# Requirement
Copy from the first line below down to and including the line with "COL = sc.collection". Skip the pictures.

# Data shown
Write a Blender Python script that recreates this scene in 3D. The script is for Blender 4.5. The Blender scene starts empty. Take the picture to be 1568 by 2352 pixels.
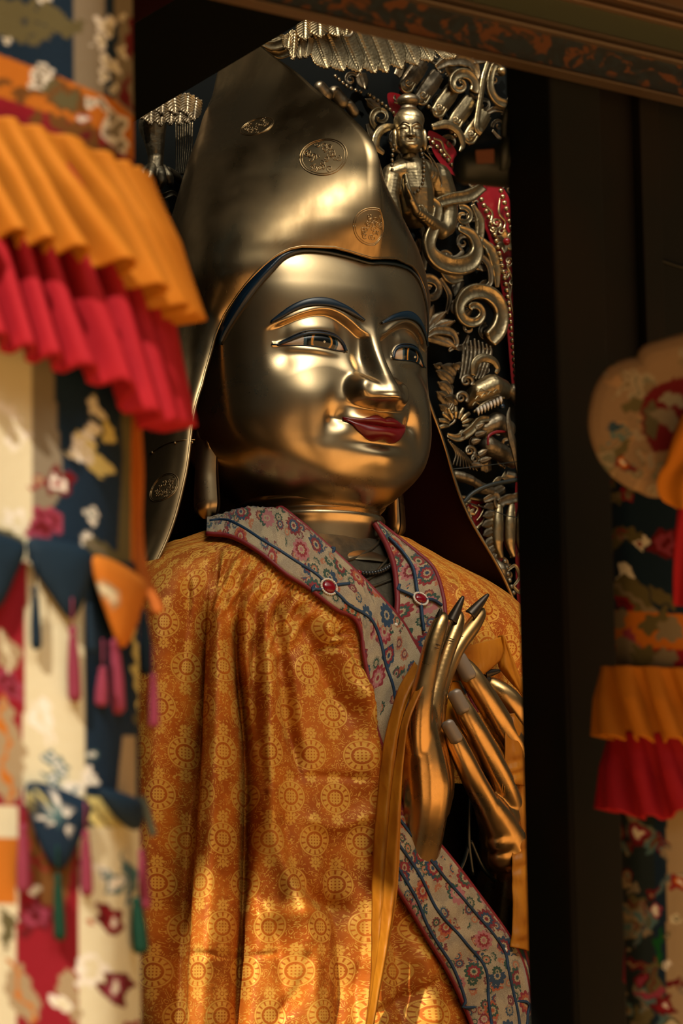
import bpy, bmesh, math, random
import numpy as np
from mathutils import Vector, Matrix
from mathutils.bvhtree import BVHTree
random.seed(7)
PI = math.pi
sc = bpy.context.scene
COL = sc.collection

# ---------------------------------------------------------------- camera, sky, sun, exposure
FPX = 8060.0                      # focal length in pixels of the 1568 x 2352 frame
CAM = np.array([0.0, 0.0, 1.6])
PITCH, ROLL, YAW = math.radians(9.0), math.radians(1.0), math.radians(40.0)
_fw = np.array([0, math.cos(PITCH), math.sin(PITCH)])
_up0 = np.array([0, -math.sin(PITCH), math.cos(PITCH)])
_r0 = np.array([1.0, 0, 0])
CR = math.cos(ROLL) * _r0 - math.sin(ROLL) * _up0
CU = math.sin(ROLL) * _r0 + math.cos(ROLL) * _up0
cd = bpy.data.cameras.new('camera'); cam = bpy.data.objects.new('camera', cd); COL.objects.link(cam)
cd.sensor_fit = 'VERTICAL'; cd.sensor_height = 36.0; cd.lens = FPX / 2352 * 36.0
cd.clip_start = 0.1; cd.clip_end = 300
m4 = Matrix(((CR[0], CU[0], -_fw[0], CAM[0]), (CR[1], CU[1], -_fw[1], CAM[1]), (CR[2], CU[2], -_fw[2], CAM[2]), (0, 0, 0, 1)))
cam.matrix_world = m4
cd.dof.use_dof = True; cd.dof.focus_distance = 11.75; cd.dof.aperture_fstop = 3.5
sc.camera = cam
sc.view_settings.view_transform = 'Standard'; sc.view_settings.look = 'None'
sc.view_settings.gamma = 1; sc.view_settings.use_curve_mapping = False
sc.view_settings.exposure = 0.42
sc.cycles.use_denoising = True
sc.cycles.max_bounces = 4; sc.cycles.diffuse_bounces = 2; sc.cycles.glossy_bounces = 3
sc.cycles.use_adaptive_sampling = True; sc.cycles.adaptive_threshold = 0.02
sc.cycles.caustics_reflective = False; sc.cycles.caustics_refractive = False
sc.cycles.sample_clamp_indirect = 4.0

def lin(r, g, b):
    f = lambda v: (v / 255 / 12.92) if v <= 10 else ((v / 255 + 0.055) / 1.055) ** 2.4
    return (f(r), f(g), f(b))

# ---- small expression layer over shader nodes
class X:
    def __init__(s, nt, o): s.nt = nt; s.o = o
    def _m(s, op, b=None, c=None):
        n = s.nt.nodes.new('ShaderNodeMath'); n.operation = op
        for i, v in enumerate((s, b, c)):
            if v is None: continue
            if isinstance(v, X): s.nt.links.new(v.o, n.inputs[i])
            else: n.inputs[i].default_value = v
        return X(s.nt, n.outputs[0])
    def __add__(s, b): return s._m('ADD', b)
    def __sub__(s, b): return s._m('SUBTRACT', b)
    def __mul__(s, b): return s._m('MULTIPLY', b)
    def __truediv__(s, b): return s._m('DIVIDE', b)
    __radd__ = __add__; __rmul__ = __mul__
    def __rsub__(s, b): return (s * -1.0) + b
    def __pow__(s, b): return s._m('POWER', b)
    def sin(s): return s._m('SINE')
    def cos(s): return s._m('COSINE')
    def abs(s): return s._m('ABSOLUTE')
    def sqrt(s): return s._m('SQRT')
    def floor(s): return s._m('FLOOR')
    def fract(s): return s._m('FRACT')
    def max(s, b): return s._m('MAXIMUM', b)
    def min(s, b): return s._m('MINIMUM', b)
    def mod(s, b): return s._m('FLOORED_MODULO', b)
    def atan2(s, b): return s._m('ARCTAN2', b)
    def step(s, a, b):                       # smooth ramp a -> b
        n = s.nt.nodes.new('ShaderNodeMapRange'); n.interpolation_type = 'SMOOTHSTEP'
        s.nt.links.new(s.o, n.inputs[0]); n.inputs[1].default_value = a; n.inputs[2].default_value = b
        return X(s.nt, n.outputs[0])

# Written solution
Write a Blender Python script that recreates this scene in 3D. The script is for Blender 4.5. The Blender scene starts empty. Take the picture to be 1568 by 2352 pixels.
import bpy, bmesh, math, random
import numpy as np
from mathutils import Vector, Matrix
from mathutils.bvhtree import BVHTree
random.seed(7)
PI = math.pi
sc = bpy.context.scene
COL = sc.collection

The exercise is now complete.